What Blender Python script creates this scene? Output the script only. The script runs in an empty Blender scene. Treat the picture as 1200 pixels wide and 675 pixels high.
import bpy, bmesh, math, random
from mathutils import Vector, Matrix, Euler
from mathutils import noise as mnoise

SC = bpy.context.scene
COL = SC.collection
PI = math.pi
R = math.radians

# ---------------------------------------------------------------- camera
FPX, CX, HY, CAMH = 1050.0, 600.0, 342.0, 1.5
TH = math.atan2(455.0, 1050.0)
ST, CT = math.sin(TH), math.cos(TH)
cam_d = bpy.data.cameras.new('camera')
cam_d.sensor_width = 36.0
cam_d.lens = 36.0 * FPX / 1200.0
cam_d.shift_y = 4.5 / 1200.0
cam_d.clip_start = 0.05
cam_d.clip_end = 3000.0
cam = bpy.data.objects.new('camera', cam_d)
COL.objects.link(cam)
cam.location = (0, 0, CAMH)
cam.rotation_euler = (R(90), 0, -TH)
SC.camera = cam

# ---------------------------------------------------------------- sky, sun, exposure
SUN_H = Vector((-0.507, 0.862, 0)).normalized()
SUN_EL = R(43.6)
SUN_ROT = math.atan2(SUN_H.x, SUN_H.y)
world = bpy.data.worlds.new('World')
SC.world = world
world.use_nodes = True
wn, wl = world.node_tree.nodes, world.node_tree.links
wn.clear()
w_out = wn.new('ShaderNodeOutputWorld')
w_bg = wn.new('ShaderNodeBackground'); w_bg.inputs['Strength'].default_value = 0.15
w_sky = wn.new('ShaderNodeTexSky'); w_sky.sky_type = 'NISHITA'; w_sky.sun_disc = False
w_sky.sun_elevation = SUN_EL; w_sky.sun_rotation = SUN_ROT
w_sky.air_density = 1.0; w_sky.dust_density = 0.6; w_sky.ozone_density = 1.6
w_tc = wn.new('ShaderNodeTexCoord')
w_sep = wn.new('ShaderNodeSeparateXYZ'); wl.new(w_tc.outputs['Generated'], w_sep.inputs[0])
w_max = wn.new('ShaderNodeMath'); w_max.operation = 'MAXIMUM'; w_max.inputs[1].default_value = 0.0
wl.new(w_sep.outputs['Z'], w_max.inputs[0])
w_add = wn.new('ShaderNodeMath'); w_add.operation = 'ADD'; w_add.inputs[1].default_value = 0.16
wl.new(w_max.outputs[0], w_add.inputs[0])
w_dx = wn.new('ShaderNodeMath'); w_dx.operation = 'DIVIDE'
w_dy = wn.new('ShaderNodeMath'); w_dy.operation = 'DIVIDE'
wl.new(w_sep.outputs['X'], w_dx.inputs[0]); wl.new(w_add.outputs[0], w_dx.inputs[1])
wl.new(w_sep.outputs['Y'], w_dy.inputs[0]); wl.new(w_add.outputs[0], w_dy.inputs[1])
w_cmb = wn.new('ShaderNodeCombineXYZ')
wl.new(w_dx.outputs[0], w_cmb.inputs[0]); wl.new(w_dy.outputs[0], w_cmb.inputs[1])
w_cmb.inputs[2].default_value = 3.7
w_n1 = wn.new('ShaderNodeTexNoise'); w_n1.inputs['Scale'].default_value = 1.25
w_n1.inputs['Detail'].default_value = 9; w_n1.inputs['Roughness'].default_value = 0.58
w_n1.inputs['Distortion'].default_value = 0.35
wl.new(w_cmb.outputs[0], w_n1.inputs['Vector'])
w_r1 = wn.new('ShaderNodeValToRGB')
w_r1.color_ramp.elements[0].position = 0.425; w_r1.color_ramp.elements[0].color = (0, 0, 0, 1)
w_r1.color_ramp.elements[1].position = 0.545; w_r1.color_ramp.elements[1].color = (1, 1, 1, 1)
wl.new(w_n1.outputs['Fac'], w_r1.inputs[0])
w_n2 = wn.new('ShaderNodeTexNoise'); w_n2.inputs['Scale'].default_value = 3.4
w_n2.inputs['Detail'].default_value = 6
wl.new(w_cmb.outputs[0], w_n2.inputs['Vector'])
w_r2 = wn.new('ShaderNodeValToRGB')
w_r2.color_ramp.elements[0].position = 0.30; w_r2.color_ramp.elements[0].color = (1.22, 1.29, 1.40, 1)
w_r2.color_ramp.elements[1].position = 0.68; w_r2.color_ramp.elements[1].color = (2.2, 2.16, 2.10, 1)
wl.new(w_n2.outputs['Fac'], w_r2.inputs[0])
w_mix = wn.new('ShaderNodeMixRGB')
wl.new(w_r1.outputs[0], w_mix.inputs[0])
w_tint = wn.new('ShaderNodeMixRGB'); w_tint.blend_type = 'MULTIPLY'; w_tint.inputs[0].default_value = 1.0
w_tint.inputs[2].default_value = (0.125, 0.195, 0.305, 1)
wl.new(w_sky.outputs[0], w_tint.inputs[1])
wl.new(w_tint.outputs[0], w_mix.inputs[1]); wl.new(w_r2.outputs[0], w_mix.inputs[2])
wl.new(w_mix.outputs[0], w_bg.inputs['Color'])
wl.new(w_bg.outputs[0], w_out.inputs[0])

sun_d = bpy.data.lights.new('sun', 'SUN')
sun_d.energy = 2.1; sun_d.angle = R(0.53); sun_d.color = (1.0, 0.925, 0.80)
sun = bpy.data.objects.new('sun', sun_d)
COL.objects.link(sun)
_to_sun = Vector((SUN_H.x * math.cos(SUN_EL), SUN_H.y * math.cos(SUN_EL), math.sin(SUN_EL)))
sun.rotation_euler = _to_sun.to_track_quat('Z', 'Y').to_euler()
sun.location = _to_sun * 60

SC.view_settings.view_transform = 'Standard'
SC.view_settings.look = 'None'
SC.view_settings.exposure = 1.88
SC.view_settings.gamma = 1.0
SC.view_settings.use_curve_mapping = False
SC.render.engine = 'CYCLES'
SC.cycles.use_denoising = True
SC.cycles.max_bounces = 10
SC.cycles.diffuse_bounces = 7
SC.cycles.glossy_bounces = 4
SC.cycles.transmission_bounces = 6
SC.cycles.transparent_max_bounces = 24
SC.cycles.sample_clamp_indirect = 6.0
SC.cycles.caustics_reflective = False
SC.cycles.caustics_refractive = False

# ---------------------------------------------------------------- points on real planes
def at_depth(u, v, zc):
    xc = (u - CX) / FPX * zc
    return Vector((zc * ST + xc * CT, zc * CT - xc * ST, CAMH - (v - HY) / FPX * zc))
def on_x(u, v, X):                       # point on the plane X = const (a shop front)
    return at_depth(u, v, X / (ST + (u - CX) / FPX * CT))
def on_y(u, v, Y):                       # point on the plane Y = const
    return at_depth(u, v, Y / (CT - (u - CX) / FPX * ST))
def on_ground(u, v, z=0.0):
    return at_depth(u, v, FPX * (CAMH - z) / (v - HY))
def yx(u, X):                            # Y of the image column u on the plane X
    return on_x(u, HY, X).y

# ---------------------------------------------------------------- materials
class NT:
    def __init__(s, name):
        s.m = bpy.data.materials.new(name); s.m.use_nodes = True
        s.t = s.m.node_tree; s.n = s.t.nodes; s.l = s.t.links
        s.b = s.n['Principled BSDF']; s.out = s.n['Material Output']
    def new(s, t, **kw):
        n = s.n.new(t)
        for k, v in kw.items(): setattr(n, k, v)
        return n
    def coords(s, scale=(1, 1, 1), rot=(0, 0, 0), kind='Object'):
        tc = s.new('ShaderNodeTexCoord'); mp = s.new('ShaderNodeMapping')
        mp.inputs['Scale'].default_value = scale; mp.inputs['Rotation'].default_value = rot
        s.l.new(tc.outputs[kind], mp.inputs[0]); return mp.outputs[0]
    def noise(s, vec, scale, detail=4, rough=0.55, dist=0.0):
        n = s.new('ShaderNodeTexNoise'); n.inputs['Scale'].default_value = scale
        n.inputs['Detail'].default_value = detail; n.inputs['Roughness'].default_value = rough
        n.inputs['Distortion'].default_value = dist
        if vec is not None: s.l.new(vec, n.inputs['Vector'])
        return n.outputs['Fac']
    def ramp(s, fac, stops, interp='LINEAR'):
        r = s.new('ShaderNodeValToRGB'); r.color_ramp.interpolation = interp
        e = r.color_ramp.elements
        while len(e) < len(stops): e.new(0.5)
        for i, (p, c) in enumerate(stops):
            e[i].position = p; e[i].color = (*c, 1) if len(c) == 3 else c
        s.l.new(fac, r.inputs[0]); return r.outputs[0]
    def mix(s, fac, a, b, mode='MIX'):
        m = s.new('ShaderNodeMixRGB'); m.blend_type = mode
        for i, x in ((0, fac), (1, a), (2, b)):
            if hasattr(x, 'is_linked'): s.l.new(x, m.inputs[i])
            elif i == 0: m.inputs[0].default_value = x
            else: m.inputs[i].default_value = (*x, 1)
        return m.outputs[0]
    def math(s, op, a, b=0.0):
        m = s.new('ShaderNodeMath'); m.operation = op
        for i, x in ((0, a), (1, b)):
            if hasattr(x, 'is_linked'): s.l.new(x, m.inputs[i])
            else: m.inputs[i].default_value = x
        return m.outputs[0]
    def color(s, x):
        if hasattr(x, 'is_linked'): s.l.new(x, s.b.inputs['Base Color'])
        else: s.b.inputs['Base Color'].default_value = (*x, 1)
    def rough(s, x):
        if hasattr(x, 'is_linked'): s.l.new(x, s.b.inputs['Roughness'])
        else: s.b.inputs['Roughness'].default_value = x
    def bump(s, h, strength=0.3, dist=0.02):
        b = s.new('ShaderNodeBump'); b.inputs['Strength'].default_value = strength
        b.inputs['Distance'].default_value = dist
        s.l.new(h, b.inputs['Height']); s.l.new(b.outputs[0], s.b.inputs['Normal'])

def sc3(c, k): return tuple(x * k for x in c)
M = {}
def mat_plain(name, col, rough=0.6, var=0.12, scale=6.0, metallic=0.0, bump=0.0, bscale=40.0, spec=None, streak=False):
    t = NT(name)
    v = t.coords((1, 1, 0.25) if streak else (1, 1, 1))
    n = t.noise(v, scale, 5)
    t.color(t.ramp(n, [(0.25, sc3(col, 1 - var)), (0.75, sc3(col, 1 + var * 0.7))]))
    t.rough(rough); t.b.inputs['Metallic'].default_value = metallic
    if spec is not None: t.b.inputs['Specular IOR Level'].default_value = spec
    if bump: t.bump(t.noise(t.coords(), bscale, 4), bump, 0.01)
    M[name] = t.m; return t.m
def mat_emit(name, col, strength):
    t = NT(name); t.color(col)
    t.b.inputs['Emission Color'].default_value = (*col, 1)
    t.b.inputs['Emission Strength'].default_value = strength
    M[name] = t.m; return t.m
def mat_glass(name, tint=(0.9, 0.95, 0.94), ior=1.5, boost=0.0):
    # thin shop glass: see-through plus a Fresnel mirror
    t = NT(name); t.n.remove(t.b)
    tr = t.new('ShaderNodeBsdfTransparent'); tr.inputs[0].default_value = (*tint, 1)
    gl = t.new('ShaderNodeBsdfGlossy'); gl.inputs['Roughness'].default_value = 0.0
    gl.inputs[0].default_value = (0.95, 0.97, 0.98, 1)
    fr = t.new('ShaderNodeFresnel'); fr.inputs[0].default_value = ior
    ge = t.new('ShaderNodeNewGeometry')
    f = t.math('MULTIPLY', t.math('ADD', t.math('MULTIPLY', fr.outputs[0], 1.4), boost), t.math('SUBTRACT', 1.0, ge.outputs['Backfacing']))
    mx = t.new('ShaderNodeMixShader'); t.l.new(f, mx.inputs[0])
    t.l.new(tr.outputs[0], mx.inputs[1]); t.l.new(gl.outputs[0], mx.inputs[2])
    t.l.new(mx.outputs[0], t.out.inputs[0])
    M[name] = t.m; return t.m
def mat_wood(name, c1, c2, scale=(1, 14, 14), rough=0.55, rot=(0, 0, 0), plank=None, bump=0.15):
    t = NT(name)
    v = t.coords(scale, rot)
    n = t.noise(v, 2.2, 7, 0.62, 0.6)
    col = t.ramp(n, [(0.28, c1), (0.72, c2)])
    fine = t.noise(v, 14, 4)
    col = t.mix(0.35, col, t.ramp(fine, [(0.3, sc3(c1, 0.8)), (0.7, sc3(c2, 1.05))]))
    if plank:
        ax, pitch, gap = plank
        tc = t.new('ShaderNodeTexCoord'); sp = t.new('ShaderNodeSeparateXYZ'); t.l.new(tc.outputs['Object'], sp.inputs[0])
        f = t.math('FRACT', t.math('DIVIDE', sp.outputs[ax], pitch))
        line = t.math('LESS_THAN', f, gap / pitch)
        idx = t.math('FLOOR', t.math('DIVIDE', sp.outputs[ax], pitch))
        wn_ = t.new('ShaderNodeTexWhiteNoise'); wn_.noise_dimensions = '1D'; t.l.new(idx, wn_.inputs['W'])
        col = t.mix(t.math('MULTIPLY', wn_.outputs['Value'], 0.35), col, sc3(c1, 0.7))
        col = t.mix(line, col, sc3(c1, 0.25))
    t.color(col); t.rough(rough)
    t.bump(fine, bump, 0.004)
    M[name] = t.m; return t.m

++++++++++

#### STATED GOAL
From the very first line of the data through the line with "SC.camera = cam" in it, please reproduce each line exactly and output nothing more.

#### RESPONSE TO THIS TASK
What Blender Python script creates this scene? Output the script only. The script runs in an empty Blender scene. Treat the picture as 1200 pixels wide and 675 pixels high.
import bpy, bmesh, math, random
from mathutils import Vector, Matrix, Euler
from mathutils import noise as mnoise

SC = bpy.context.scene
COL = SC.collection
PI = math.pi
R = math.radians

# ---------------------------------------------------------------- camera
FPX, CX, HY, CAMH = 1050.0, 600.0, 342.0, 1.5
TH = math.atan2(455.0, 1050.0)
ST, CT = math.sin(TH), math.cos(TH)
cam_d = bpy.data.cameras.new('camera')
cam_d.sensor_width = 36.0
cam_d.lens = 36.0 * FPX / 1200.0
cam_d.shift_y = 4.5 / 1200.0
cam_d.clip_start = 0.05
cam_d.clip_end = 3000.0
cam = bpy.data.objects.new('camera', cam_d)
COL.objects.link(cam)
cam.location = (0, 0, CAMH)
cam.rotation_euler = (R(90), 0, -TH)
SC.camera = cam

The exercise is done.